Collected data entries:
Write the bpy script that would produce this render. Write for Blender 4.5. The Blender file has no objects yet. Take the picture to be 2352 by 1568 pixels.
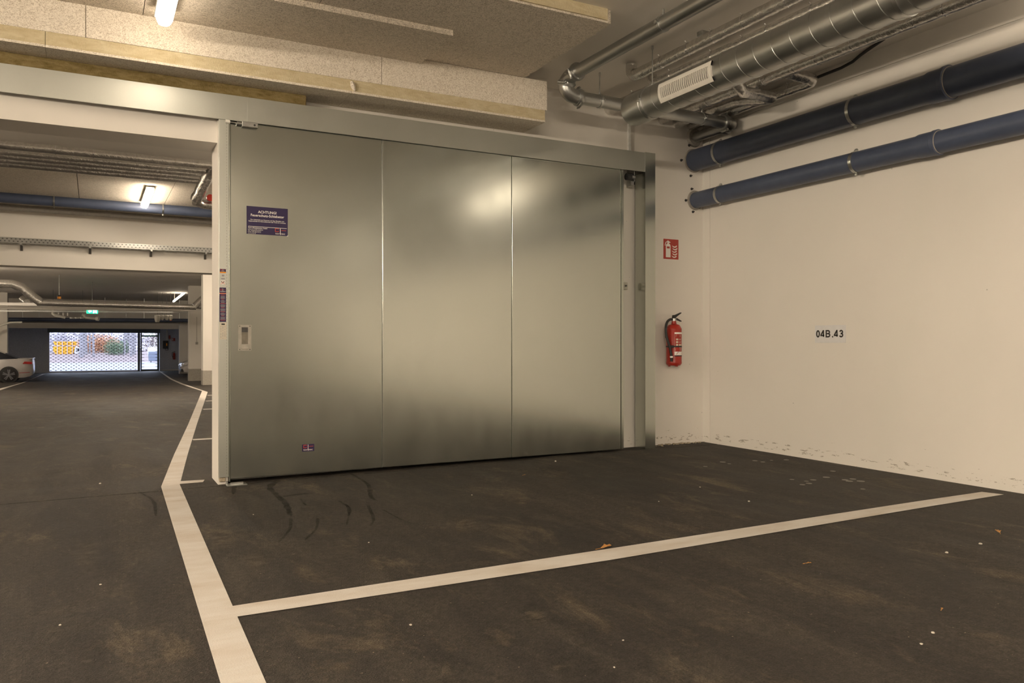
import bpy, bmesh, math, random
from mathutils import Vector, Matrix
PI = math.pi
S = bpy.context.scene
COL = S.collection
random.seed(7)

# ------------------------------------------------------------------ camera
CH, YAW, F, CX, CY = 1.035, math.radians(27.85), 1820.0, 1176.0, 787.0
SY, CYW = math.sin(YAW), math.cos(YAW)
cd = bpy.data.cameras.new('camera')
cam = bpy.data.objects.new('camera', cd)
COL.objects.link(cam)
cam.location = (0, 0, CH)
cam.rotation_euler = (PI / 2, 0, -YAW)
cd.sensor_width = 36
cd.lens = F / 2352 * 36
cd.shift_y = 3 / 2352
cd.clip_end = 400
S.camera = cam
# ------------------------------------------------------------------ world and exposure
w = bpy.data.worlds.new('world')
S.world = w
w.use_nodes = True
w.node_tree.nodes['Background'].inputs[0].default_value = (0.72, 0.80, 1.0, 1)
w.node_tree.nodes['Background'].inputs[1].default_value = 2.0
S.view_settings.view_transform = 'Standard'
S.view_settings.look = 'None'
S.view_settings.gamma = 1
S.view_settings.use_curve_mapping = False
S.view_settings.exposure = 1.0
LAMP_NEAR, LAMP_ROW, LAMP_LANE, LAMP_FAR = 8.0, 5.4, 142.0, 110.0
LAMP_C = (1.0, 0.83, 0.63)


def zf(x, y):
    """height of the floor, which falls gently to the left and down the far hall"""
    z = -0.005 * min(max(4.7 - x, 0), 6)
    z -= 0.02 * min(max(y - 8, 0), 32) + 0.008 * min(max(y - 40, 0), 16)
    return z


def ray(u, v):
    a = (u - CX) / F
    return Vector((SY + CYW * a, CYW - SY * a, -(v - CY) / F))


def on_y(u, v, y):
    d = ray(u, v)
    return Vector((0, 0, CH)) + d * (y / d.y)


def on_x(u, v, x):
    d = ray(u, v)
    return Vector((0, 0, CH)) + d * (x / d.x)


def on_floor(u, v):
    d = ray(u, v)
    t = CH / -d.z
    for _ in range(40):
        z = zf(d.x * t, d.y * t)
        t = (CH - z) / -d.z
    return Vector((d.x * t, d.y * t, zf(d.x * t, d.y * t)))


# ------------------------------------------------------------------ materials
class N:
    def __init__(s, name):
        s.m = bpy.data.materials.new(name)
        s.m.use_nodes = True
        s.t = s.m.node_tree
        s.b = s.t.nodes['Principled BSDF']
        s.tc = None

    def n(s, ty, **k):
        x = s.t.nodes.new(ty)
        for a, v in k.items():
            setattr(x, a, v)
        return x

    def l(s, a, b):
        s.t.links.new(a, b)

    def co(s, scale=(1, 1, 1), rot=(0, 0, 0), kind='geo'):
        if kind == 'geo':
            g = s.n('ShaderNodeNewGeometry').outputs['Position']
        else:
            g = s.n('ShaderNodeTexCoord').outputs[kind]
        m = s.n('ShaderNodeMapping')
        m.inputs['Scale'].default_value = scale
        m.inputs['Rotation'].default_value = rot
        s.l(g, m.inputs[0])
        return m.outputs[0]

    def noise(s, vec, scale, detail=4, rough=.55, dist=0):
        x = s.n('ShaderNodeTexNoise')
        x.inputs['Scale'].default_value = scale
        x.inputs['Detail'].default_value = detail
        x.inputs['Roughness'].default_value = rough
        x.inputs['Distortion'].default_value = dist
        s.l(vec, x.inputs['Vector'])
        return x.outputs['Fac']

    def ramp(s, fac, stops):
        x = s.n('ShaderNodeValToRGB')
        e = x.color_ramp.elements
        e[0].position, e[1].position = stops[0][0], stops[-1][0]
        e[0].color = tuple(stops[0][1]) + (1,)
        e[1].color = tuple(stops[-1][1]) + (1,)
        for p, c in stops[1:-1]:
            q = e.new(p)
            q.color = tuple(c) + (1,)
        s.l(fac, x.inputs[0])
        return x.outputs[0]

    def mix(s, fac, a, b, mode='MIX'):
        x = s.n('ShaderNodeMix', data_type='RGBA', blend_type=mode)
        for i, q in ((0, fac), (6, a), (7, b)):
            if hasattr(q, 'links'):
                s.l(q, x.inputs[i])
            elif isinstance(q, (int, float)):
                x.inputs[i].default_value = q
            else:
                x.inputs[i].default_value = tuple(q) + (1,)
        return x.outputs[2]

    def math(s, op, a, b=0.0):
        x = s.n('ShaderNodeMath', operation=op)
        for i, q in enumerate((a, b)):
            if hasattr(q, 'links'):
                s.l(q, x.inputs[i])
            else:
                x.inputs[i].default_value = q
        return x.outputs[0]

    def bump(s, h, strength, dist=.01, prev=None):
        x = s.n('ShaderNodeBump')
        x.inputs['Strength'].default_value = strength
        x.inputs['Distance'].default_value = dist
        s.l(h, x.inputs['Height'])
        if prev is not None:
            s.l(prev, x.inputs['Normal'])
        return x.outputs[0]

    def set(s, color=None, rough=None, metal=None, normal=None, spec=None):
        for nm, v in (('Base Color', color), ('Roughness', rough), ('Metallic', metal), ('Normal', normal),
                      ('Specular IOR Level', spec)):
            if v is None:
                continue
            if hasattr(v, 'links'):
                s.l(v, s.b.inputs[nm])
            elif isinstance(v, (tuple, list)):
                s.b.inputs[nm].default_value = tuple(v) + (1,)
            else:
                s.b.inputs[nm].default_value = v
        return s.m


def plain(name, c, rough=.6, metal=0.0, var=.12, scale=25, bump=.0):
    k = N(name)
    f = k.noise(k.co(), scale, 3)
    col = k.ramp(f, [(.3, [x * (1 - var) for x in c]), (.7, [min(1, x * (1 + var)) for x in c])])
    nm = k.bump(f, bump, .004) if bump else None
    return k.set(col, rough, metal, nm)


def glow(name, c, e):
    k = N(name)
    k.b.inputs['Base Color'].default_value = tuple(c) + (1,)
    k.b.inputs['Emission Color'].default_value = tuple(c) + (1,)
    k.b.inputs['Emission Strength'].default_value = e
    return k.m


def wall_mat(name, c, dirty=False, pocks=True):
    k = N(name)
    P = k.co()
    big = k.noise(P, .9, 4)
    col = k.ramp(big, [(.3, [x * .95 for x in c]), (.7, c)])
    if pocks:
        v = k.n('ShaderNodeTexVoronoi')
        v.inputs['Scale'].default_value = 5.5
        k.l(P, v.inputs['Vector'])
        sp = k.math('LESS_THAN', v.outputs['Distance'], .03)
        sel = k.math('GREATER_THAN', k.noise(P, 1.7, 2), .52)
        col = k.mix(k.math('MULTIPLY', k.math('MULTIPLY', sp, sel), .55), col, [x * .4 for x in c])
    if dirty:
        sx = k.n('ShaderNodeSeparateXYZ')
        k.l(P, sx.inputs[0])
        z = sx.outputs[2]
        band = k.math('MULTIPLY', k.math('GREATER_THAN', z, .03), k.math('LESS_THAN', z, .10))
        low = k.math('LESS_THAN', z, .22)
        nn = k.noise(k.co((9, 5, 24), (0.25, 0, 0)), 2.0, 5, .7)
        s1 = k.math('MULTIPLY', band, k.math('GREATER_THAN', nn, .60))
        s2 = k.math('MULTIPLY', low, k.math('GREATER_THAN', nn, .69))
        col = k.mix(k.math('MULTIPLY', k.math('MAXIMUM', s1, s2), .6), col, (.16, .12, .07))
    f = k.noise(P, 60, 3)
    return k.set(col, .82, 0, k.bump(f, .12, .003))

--

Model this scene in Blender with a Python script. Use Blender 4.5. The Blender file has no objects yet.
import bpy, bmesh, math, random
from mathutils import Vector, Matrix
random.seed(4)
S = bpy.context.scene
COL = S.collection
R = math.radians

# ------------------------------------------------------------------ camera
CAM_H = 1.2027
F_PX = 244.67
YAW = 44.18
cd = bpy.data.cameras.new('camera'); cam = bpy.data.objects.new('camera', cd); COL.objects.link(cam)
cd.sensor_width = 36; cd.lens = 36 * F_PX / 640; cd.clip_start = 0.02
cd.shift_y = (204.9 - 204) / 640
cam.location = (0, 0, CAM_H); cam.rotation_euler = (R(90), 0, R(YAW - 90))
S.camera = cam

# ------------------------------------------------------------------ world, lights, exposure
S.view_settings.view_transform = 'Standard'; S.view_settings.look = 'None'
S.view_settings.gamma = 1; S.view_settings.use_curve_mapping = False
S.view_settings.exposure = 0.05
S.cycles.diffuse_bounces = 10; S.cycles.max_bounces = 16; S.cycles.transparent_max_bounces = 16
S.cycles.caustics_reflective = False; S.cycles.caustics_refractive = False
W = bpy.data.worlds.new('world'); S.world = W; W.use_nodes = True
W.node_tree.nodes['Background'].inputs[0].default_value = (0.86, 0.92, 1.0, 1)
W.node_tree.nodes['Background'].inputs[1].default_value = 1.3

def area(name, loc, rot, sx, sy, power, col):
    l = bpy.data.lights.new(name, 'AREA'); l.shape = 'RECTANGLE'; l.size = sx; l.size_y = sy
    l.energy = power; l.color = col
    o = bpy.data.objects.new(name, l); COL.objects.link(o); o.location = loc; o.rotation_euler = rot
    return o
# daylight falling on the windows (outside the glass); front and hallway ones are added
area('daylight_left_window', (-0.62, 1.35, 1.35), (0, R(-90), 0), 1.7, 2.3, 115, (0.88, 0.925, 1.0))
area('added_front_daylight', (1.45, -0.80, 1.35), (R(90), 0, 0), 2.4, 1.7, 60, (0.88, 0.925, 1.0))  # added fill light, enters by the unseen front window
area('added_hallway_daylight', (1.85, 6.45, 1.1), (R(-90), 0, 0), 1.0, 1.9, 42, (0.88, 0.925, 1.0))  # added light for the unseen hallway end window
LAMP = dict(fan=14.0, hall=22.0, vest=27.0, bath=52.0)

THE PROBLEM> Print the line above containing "Write the bpy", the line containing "random.seed(7)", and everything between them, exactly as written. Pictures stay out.

CORRECT RESULT>
Write the bpy script that would produce this render. Write for Blender 4.5. The Blender file has no objects yet. Take the picture to be 2352 by 1568 pixels.
import bpy, bmesh, math, random
from mathutils import Vector, Matrix
PI = math.pi
S = bpy.context.scene
COL = S.collection
random.seed(7)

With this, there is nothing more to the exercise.